## TASK
Would you transcribe the listing that follows, character for character, and omit its images?

A block of data
--------
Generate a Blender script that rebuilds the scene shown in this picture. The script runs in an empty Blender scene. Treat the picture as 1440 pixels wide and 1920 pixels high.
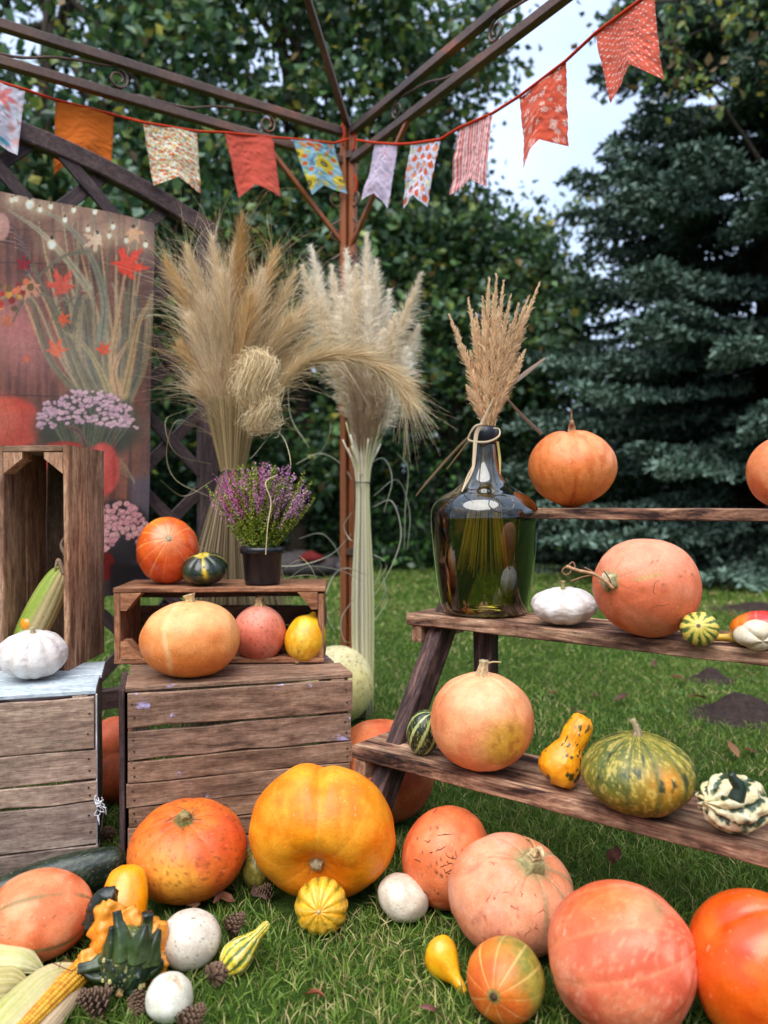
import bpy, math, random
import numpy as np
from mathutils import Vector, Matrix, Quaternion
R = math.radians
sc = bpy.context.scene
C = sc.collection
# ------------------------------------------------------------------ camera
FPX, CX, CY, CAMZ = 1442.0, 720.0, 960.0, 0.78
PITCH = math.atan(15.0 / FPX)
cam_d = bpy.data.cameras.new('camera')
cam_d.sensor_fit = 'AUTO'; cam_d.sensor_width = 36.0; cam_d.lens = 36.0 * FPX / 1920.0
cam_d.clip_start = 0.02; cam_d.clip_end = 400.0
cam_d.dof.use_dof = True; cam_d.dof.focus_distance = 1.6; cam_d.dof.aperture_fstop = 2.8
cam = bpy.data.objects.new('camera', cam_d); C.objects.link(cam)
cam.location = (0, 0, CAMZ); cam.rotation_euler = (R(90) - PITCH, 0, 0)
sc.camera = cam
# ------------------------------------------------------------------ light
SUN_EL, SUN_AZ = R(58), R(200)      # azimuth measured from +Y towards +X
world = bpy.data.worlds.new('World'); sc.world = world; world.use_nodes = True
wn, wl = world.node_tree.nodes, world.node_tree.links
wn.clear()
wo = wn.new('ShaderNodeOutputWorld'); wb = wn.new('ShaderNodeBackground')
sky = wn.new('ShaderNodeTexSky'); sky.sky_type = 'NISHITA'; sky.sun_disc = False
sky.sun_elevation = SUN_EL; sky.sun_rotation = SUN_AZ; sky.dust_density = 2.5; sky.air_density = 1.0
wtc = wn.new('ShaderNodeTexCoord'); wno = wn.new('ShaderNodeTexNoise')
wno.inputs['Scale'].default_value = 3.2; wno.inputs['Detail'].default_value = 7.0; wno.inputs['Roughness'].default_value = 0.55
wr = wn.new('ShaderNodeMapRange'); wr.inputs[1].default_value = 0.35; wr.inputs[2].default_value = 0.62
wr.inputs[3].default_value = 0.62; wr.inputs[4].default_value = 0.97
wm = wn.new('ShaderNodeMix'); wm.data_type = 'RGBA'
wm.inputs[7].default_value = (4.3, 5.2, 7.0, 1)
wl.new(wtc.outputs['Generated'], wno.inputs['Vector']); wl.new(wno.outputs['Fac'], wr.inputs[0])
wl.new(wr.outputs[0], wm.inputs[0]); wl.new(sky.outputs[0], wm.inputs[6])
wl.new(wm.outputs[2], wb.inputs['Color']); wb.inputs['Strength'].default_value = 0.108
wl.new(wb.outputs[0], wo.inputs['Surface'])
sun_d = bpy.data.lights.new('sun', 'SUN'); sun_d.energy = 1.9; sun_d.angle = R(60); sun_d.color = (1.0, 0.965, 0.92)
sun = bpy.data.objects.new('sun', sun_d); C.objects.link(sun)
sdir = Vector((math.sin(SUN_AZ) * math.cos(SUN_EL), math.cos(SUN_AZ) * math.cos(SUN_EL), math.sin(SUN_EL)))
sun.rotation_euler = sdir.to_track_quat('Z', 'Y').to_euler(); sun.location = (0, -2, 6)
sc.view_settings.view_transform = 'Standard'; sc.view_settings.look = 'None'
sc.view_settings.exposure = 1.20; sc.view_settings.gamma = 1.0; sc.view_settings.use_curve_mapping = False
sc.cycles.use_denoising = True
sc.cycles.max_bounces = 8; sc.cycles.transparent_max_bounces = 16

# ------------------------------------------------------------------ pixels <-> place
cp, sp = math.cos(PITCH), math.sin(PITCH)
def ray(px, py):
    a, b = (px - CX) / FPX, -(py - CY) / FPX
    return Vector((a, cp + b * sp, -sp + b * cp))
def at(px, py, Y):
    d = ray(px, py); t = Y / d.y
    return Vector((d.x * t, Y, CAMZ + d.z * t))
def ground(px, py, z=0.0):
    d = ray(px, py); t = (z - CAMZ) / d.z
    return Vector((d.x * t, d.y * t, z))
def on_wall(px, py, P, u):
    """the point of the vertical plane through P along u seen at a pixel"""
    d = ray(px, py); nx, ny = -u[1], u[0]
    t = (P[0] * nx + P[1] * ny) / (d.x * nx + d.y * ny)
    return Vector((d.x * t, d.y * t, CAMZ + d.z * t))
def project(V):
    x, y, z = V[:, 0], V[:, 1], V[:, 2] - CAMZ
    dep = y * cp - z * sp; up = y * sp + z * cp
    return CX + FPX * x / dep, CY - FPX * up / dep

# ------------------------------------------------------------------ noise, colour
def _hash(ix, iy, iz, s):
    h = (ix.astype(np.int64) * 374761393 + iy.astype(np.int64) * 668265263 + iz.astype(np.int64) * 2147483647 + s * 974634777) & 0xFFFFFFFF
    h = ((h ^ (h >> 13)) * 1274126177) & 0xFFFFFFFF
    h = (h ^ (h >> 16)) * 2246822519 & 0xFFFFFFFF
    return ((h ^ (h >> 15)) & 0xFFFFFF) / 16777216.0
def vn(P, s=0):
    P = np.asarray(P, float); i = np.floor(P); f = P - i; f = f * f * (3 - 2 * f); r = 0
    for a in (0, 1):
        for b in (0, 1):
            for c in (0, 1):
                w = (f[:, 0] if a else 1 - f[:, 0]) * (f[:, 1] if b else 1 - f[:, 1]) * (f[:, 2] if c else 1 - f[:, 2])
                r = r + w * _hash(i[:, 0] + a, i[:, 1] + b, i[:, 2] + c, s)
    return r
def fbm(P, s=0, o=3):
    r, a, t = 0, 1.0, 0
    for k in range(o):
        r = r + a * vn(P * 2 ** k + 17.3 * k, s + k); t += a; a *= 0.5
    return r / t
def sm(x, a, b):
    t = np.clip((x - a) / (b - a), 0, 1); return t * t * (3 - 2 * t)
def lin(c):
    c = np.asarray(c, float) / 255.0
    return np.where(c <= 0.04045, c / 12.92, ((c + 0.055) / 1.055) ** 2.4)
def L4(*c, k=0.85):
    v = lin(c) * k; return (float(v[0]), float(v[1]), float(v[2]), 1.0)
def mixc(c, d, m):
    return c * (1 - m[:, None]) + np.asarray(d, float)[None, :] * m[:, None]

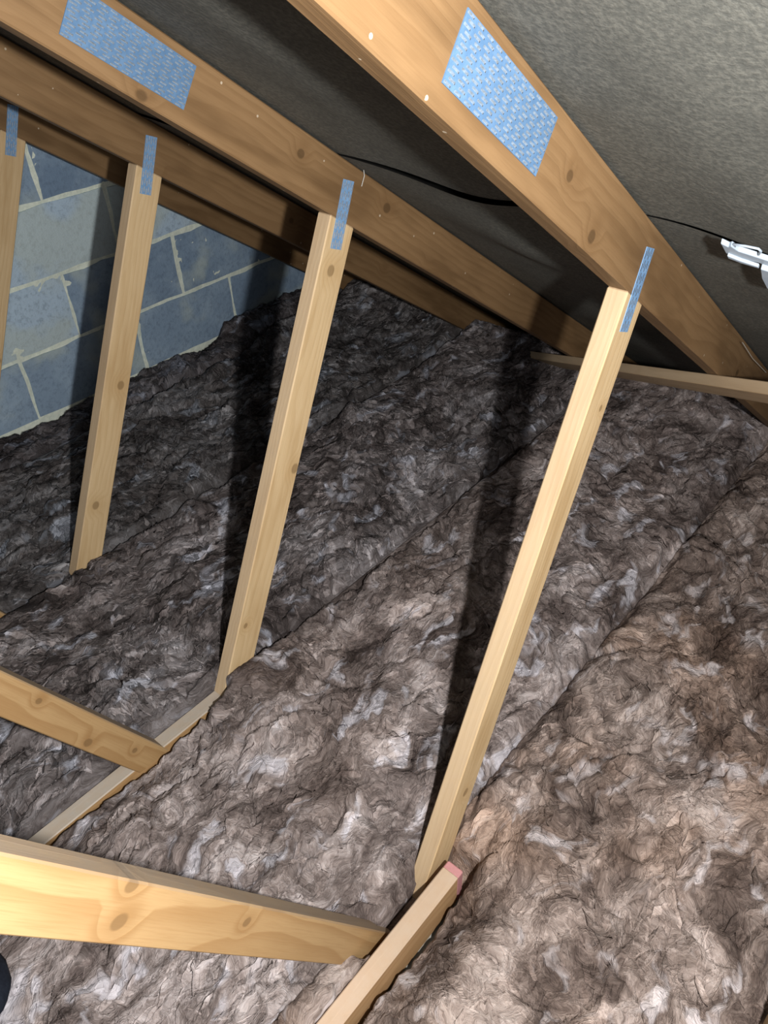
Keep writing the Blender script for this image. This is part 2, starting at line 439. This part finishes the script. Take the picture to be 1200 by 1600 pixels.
--------
## SOLUTION
Generate a Blender script that rebuilds the scene shown in this picture. The script runs in an empty Blender scene. Treat the picture as 1440 pixels wide and 1920 pixels high.
import bpy, math, random
import numpy as np
from mathutils import Vector, Matrix, Quaternion
R = math.radians
sc = bpy.context.scene
C = sc.collection
# ------------------------------------------------------------------ camera
FPX, CX, CY, CAMZ = 1442.0, 720.0, 960.0, 0.78
PITCH = math.atan(15.0 / FPX)
cam_d = bpy.data.cameras.new('camera')
cam_d.sensor_fit = 'AUTO'; cam_d.sensor_width = 36.0; cam_d.lens = 36.0 * FPX / 1920.0
cam_d.clip_start = 0.02; cam_d.clip_end = 400.0
cam_d.dof.use_dof = True; cam_d.dof.focus_distance = 1.6; cam_d.dof.aperture_fstop = 2.8
cam = bpy.data.objects.new('camera', cam_d); C.objects.link(cam)
cam.location = (0, 0, CAMZ); cam.rotation_euler = (R(90) - PITCH, 0, 0)
sc.camera = cam
# ------------------------------------------------------------------ light
SUN_EL, SUN_AZ = R(58), R(200)      # azimuth measured from +Y towards +X
world = bpy.data.worlds.new('World'); sc.world = world; world.use_nodes = True
wn, wl = world.node_tree.nodes, world.node_tree.links
wn.clear()
wo = wn.new('ShaderNodeOutputWorld'); wb = wn.new('ShaderNodeBackground')
sky = wn.new('ShaderNodeTexSky'); sky.sky_type = 'NISHITA'; sky.sun_disc = False
sky.sun_elevation = SUN_EL; sky.sun_rotation = SUN_AZ; sky.dust_density = 2.5; sky.air_density = 1.0
wtc = wn.new('ShaderNodeTexCoord'); wno = wn.new('ShaderNodeTexNoise')
wno.inputs['Scale'].default_value = 3.2; wno.inputs['Detail'].default_value = 7.0; wno.inputs['Roughness'].default_value = 0.55
wr = wn.new('ShaderNodeMapRange'); wr.inputs[1].default_value = 0.35; wr.inputs[2].default_value = 0.62
wr.inputs[3].default_value = 0.62; wr.inputs[4].default_value = 0.97
wm = wn.new('ShaderNodeMix'); wm.data_type = 'RGBA'
wm.inputs[7].default_value = (4.3, 5.2, 7.0, 1)
wl.new(wtc.outputs['Generated'], wno.inputs['Vector']); wl.new(wno.outputs['Fac'], wr.inputs[0])
wl.new(wr.outputs[0], wm.inputs[0]); wl.new(sky.outputs[0], wm.inputs[6])
wl.new(wm.outputs[2], wb.inputs['Color']); wb.inputs['Strength'].default_value = 0.108
wl.new(wb.outputs[0], wo.inputs['Surface'])
sun_d = bpy.data.lights.new('sun', 'SUN'); sun_d.energy = 1.9; sun_d.angle = R(60); sun_d.color = (1.0, 0.965, 0.92)
sun = bpy.data.objects.new('sun', sun_d); C.objects.link(sun)
sdir = Vector((math.sin(SUN_AZ) * math.cos(SUN_EL), math.cos(SUN_AZ) * math.cos(SUN_EL), math.sin(SUN_EL)))
sun.rotation_euler = sdir.to_track_quat('Z', 'Y').to_euler(); sun.location = (0, -2, 6)
sc.view_settings.view_transform = 'Standard'; sc.view_settings.look = 'None'
sc.view_settings.exposure = 1.20; sc.view_settings.gamma = 1.0; sc.view_settings.use_curve_mapping = False
sc.cycles.use_denoising = True
sc.cycles.max_bounces = 8; sc.cycles.transparent_max_bounces = 16

# ------------------------------------------------------------------ pixels <-> place
cp, sp = math.cos(PITCH), math.sin(PITCH)
def ray(px, py):
    a, b = (px - CX) / FPX, -(py - CY) / FPX
    return Vector((a, cp + b * sp, -sp + b * cp))
def at(px, py, Y):
    d = ray(px, py); t = Y / d.y
    return Vector((d.x * t, Y, CAMZ + d.z * t))
def ground(px, py, z=0.0):
    d = ray(px, py); t = (z - CAMZ) / d.z
    return Vector((d.x * t, d.y * t, z))
def on_wall(px, py, P, u):
    """the point of the vertical plane through P along u seen at a pixel"""
    d = ray(px, py); nx, ny = -u[1], u[0]
    t = (P[0] * nx + P[1] * ny) / (d.x * nx + d.y * ny)
    return Vector((d.x * t, d.y * t, CAMZ + d.z * t))
def project(V):
    x, y, z = V[:, 0], V[:, 1], V[:, 2] - CAMZ
    dep = y * cp - z * sp; up = y * sp + z * cp
    return CX + FPX * x / dep, CY - FPX * up / dep

# ------------------------------------------------------------------ noise, colour
def _hash(ix, iy, iz, s):
    h = (ix.astype(np.int64) * 374761393 + iy.astype(np.int64) * 668265263 + iz.astype(np.int64) * 2147483647 + s * 974634777) & 0xFFFFFFFF
    h = ((h ^ (h >> 13)) * 1274126177) & 0xFFFFFFFF
    h = (h ^ (h >> 16)) * 2246822519 & 0xFFFFFFFF
    return ((h ^ (h >> 15)) & 0xFFFFFF) / 16777216.0
def vn(P, s=0):
    P = np.asarray(P, float); i = np.floor(P); f = P - i; f = f * f * (3 - 2 * f); r = 0
    for a in (0, 1):
        for b in (0, 1):
            for c in (0, 1):
                w = (f[:, 0] if a else 1 - f[:, 0]) * (f[:, 1] if b else 1 - f[:, 1]) * (f[:, 2] if c else 1 - f[:, 2])
                r = r + w * _hash(i[:, 0] + a, i[:, 1] + b, i[:, 2] + c, s)
    return r
def fbm(P, s=0, o=3):
    r, a, t = 0, 1.0, 0
    for k in range(o):
        r = r + a * vn(P * 2 ** k + 17.3 * k, s + k); t += a; a *= 0.5
    return r / t
def sm(x, a, b):
    t = np.clip((x - a) / (b - a), 0, 1); return t * t * (3 - 2 * t)
def lin(c):
    c = np.asarray(c, float) / 255.0
    return np.where(c <= 0.04045, c / 12.92, ((c + 0.055) / 1.055) ** 2.4)
def L4(*c, k=0.85):
    v = lin(c) * k; return (float(v[0]), float(v[1]), float(v[2]), 1.0)
def mixc(c, d, m):
    return c * (1 - m[:, None]) + np.asarray(d, float)[None, :] * m[:, None]

Keep writing the Blender script for this image. This is part 2, starting at line 439. This part finishes the script. Take the picture to be 1200 by 1600 pixels.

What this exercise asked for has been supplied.